Ground truth, always. To deliver a truly useful AI assistant, we have to make every customer's content AI-ready. In practice, that means we process 10,000+ pages so they are searchable, retrievable, and digestible by our system. Every answer points back to the source, with the retrieval path and support evidence visible.

AI needs aviation-grade tooling. There is no off-the-shelf tool layer that lets an AI agent safely work with live and legacy aviation sources. So we are building it ourselves: a service that cleans, evaluates, and serves live operational data as deterministic tools for our agents. The model can change, but the system underneath will stay stable.

Interfaces that earn their pixels. In aviation apps, the information density is immense — every pixel of the user interface has to fight for its existence. We have designed more than 30 design principles drawn from aviation AI regulation, general AI governance frameworks, human factors research, and our own field observations from live operations.
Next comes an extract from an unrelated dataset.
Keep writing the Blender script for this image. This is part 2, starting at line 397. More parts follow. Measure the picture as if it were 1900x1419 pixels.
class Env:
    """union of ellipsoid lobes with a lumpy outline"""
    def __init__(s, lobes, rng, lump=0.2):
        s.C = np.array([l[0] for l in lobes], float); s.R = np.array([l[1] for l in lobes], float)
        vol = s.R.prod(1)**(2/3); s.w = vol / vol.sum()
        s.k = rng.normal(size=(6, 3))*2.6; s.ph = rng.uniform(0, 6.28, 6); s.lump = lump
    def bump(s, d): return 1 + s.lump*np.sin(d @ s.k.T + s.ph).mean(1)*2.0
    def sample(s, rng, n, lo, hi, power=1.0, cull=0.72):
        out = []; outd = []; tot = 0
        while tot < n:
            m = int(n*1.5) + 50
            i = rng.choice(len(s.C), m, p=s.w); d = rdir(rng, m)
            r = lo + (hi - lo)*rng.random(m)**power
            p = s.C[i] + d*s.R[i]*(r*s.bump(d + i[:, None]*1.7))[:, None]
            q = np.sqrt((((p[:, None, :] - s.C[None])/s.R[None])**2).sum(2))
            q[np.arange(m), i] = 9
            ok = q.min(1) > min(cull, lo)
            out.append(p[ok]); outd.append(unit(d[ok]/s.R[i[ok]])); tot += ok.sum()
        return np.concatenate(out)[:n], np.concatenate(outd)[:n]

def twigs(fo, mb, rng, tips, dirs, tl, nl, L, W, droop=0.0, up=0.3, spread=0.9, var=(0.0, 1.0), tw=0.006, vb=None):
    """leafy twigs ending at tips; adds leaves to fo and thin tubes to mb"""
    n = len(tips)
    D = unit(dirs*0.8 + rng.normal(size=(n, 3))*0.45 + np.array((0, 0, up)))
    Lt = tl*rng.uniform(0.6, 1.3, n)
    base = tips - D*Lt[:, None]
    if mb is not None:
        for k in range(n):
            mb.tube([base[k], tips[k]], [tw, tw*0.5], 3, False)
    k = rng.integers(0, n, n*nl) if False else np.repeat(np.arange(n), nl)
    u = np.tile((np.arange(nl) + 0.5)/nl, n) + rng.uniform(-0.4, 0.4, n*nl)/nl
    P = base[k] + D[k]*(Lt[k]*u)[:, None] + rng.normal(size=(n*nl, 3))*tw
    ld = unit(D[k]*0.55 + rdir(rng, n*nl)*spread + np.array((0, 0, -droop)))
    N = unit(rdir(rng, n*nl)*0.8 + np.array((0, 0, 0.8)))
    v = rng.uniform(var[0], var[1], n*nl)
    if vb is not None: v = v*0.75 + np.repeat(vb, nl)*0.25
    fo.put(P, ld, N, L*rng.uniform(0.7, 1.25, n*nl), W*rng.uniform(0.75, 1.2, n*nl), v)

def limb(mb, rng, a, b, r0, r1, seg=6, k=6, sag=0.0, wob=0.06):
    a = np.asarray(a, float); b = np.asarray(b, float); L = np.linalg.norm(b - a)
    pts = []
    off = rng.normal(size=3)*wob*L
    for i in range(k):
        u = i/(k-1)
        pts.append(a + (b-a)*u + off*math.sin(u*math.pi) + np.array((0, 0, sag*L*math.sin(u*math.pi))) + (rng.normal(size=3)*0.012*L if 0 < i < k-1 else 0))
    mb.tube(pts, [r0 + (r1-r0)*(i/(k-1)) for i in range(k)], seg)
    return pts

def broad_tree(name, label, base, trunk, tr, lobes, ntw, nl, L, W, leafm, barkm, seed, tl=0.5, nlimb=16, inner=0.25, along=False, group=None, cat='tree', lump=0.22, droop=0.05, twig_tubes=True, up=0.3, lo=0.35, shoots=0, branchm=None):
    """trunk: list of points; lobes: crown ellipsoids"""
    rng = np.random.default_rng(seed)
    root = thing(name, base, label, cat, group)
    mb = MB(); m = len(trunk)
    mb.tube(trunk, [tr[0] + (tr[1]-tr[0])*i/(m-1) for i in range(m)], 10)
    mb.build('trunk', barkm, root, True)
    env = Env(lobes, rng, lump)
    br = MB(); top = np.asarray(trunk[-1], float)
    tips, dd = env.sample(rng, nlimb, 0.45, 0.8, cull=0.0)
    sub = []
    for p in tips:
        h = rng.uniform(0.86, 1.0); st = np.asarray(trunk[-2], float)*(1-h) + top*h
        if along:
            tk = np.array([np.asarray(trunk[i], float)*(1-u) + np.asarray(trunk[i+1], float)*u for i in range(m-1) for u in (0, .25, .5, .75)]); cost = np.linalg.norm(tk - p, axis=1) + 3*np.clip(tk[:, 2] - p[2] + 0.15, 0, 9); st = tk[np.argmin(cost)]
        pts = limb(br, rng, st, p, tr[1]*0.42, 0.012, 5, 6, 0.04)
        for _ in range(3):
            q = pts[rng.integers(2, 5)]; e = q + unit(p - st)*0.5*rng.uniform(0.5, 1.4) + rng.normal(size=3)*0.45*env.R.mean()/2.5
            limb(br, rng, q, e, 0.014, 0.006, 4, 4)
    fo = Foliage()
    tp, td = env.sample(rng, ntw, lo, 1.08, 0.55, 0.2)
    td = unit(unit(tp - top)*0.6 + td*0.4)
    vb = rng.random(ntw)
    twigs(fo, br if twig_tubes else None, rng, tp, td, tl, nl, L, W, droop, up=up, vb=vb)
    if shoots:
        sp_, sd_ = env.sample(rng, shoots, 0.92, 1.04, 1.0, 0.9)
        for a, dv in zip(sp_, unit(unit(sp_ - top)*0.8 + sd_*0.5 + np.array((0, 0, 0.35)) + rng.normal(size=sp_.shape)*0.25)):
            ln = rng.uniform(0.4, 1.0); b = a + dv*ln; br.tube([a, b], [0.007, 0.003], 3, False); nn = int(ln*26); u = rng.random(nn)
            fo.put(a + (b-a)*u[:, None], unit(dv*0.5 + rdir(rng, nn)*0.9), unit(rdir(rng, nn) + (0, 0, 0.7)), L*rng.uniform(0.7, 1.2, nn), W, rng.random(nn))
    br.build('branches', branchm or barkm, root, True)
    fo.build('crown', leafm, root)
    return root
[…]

Fast inference where and when it matters most. Answering thousands of questions at the same time, like when everyone opens Wingman at the start of a Monday morning shift, is not a trivial ask. While there are plenty of inference providers, guaranteeing throughput at peak demand, with predictable latency and uptime, is extremely hard. To control the user experience end-to-end, we are building the Overwatch Inference Cloud that balances demand and cost, while keeping latency predictable.

The path ahead

AI is to software what the jet engine was to aviation. It's the single biggest technological shift in a generation, and it’s already here, just not equally distributed. Wingman is our attempt to even it up and bring AI into aviation ops in months, not decades.